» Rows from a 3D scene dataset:
-*-

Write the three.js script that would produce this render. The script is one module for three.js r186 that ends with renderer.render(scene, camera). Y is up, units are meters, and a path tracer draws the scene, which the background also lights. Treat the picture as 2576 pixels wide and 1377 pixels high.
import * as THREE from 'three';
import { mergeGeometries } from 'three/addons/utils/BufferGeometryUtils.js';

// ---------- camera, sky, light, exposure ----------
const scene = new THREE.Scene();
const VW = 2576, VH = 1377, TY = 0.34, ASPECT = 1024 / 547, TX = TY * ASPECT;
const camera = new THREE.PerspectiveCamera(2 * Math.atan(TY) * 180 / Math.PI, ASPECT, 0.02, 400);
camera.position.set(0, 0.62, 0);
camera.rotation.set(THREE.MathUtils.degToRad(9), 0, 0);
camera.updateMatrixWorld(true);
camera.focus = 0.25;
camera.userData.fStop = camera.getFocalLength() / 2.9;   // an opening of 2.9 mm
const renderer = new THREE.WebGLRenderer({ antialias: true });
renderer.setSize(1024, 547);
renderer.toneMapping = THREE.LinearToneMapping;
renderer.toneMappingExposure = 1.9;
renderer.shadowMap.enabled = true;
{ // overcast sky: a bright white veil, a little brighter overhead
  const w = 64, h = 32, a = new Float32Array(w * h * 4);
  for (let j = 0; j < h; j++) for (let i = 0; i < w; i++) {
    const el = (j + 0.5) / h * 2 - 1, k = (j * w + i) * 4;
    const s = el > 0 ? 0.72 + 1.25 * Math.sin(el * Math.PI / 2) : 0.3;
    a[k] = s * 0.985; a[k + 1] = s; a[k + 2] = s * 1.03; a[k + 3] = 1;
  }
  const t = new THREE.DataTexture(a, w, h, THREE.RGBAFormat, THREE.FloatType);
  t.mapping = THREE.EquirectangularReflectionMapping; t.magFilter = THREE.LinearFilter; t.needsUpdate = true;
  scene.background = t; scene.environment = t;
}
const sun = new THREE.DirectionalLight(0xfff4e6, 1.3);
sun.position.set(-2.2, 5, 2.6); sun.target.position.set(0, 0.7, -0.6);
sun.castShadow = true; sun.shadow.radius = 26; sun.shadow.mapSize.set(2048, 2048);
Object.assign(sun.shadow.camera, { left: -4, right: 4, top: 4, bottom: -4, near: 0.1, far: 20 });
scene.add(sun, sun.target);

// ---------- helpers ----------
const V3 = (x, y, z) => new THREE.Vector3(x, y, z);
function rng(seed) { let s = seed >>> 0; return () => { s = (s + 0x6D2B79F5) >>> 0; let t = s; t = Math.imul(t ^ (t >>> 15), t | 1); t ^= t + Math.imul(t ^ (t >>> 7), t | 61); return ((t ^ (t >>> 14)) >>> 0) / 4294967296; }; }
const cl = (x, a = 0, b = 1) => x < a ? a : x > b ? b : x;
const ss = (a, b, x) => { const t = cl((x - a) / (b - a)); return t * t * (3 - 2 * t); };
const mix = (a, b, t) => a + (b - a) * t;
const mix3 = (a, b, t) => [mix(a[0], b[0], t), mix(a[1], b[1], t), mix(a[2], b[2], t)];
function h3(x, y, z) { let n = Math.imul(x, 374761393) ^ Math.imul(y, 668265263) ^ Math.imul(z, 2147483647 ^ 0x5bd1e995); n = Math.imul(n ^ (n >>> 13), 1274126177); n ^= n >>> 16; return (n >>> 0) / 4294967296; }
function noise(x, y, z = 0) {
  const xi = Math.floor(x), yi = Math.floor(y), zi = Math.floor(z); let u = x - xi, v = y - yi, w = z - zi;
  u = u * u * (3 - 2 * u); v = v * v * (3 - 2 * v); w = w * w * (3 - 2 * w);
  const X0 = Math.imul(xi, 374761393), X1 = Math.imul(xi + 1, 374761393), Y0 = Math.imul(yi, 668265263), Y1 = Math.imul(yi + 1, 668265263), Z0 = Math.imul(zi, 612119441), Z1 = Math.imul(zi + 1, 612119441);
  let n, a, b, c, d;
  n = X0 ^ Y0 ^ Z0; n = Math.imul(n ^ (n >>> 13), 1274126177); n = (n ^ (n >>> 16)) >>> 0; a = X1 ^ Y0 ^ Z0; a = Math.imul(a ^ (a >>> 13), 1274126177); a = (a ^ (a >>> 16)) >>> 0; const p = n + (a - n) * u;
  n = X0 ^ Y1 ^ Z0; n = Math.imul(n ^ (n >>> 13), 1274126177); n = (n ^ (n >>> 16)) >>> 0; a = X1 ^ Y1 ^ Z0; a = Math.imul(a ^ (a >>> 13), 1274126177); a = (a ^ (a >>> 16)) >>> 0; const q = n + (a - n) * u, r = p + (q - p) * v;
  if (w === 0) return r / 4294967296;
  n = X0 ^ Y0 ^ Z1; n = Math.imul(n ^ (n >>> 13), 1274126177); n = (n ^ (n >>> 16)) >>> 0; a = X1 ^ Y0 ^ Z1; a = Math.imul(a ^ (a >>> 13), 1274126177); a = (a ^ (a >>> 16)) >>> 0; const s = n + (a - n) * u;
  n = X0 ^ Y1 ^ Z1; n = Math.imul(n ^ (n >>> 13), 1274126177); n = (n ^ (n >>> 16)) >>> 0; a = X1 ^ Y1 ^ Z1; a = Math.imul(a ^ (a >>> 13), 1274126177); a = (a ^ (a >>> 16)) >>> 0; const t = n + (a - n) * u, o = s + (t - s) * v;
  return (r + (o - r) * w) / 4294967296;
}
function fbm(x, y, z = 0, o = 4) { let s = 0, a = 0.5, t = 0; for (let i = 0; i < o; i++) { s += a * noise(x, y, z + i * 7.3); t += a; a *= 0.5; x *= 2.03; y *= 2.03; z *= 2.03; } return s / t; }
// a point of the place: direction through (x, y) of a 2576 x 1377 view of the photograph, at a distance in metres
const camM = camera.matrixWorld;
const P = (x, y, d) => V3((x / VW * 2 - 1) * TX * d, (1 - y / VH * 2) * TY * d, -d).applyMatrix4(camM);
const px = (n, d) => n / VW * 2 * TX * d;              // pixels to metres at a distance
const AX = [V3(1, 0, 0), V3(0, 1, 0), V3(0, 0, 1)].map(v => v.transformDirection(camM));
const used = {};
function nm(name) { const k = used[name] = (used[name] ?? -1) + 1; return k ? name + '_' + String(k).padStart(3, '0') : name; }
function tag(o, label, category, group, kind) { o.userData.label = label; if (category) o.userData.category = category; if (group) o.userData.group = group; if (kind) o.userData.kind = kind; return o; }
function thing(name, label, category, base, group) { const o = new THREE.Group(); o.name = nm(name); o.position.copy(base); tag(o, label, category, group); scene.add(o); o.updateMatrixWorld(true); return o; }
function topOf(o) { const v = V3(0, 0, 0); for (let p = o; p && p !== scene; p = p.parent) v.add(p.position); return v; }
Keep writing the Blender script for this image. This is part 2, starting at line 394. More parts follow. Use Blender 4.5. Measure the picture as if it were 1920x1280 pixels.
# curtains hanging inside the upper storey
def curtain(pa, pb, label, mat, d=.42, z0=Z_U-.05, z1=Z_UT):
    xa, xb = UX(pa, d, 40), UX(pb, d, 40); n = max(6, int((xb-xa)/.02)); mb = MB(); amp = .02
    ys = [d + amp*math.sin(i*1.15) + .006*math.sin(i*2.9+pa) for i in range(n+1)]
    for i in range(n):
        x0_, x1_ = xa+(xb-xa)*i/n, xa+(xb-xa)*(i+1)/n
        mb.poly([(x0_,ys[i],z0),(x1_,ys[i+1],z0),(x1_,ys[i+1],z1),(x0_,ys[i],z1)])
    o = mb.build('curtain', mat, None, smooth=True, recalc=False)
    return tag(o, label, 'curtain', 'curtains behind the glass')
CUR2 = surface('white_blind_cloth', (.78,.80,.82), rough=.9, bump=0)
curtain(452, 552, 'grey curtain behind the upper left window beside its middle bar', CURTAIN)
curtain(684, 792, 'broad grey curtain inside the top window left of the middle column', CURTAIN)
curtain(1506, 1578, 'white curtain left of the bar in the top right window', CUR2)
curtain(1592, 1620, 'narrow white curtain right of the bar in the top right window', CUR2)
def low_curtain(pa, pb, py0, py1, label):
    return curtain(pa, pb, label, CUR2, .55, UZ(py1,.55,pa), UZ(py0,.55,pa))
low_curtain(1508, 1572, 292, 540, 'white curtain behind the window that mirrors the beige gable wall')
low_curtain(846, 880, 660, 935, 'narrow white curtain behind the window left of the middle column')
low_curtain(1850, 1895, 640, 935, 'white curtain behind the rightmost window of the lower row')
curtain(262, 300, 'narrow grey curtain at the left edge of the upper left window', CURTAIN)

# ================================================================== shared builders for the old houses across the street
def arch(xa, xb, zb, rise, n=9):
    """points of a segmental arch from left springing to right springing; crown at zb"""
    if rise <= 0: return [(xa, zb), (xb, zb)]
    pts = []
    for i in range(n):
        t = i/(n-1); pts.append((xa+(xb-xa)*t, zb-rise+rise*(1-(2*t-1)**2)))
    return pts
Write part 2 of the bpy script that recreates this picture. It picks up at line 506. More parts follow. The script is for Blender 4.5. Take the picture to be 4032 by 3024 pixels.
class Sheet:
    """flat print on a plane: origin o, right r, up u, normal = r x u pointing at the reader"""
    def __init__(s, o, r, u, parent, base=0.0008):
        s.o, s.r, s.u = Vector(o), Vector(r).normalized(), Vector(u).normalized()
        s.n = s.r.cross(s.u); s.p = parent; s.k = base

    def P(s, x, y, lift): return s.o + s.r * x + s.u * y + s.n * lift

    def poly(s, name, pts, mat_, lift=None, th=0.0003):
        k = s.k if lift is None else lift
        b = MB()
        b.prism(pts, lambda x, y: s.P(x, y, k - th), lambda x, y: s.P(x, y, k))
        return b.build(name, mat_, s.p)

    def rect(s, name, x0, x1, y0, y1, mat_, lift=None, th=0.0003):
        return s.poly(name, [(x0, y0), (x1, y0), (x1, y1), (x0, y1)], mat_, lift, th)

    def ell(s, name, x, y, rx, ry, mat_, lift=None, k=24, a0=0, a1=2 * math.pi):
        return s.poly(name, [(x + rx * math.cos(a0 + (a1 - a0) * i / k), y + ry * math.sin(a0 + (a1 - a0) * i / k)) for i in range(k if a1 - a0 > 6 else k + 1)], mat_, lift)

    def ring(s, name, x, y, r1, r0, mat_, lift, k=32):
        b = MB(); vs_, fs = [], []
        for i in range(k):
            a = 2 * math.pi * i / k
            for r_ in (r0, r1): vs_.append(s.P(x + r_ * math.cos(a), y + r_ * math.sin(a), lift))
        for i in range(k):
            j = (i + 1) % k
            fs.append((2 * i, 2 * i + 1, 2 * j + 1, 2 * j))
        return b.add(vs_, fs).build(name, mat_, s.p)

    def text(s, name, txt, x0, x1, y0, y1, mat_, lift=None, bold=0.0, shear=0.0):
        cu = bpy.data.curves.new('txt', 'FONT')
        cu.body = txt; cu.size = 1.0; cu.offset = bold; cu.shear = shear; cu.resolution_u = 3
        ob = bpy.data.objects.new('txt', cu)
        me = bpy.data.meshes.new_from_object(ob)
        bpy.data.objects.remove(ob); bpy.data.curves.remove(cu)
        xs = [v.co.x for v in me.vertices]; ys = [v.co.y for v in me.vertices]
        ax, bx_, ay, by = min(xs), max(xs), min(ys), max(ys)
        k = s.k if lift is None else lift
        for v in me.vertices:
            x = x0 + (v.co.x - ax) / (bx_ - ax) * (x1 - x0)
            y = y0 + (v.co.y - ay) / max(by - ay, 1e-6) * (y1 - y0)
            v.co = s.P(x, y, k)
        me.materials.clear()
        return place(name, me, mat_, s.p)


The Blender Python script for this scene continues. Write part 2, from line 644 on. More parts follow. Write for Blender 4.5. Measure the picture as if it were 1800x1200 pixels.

-*-

» TASK PROMPT: Transcribe each line of the data above, unaltered, from the one where "Write part 2 of" appears to the one where "return b.add(vs_, fs).build(name, mat_, s.p)" appears, inclusive of both.

» COMPLETE OUTPUT:
Write part 2 of the bpy script that recreates this picture. It picks up at line 506. More parts follow. The script is for Blender 4.5. Take the picture to be 4032 by 3024 pixels.
class Sheet:
    """flat print on a plane: origin o, right r, up u, normal = r x u pointing at the reader"""
    def __init__(s, o, r, u, parent, base=0.0008):
        s.o, s.r, s.u = Vector(o), Vector(r).normalized(), Vector(u).normalized()
        s.n = s.r.cross(s.u); s.p = parent; s.k = base

    def P(s, x, y, lift): return s.o + s.r * x + s.u * y + s.n * lift

    def poly(s, name, pts, mat_, lift=None, th=0.0003):
        k = s.k if lift is None else lift
        b = MB()
        b.prism(pts, lambda x, y: s.P(x, y, k - th), lambda x, y: s.P(x, y, k))
        return b.build(name, mat_, s.p)

    def rect(s, name, x0, x1, y0, y1, mat_, lift=None, th=0.0003):
        return s.poly(name, [(x0, y0), (x1, y0), (x1, y1), (x0, y1)], mat_, lift, th)

    def ell(s, name, x, y, rx, ry, mat_, lift=None, k=24, a0=0, a1=2 * math.pi):
        return s.poly(name, [(x + rx * math.cos(a0 + (a1 - a0) * i / k), y + ry * math.sin(a0 + (a1 - a0) * i / k)) for i in range(k if a1 - a0 > 6 else k + 1)], mat_, lift)

    def ring(s, name, x, y, r1, r0, mat_, lift, k=32):
        b = MB(); vs_, fs = [], []
        for i in range(k):
            a = 2 * math.pi * i / k
            for r_ in (r0, r1): vs_.append(s.P(x + r_ * math.cos(a), y + r_ * math.sin(a), lift))
        for i in range(k):
            j = (i + 1) % k
            fs.append((2 * i, 2 * i + 1, 2 * j + 1, 2 * j))
        return b.add(vs_, fs).build(name, mat_, s.p)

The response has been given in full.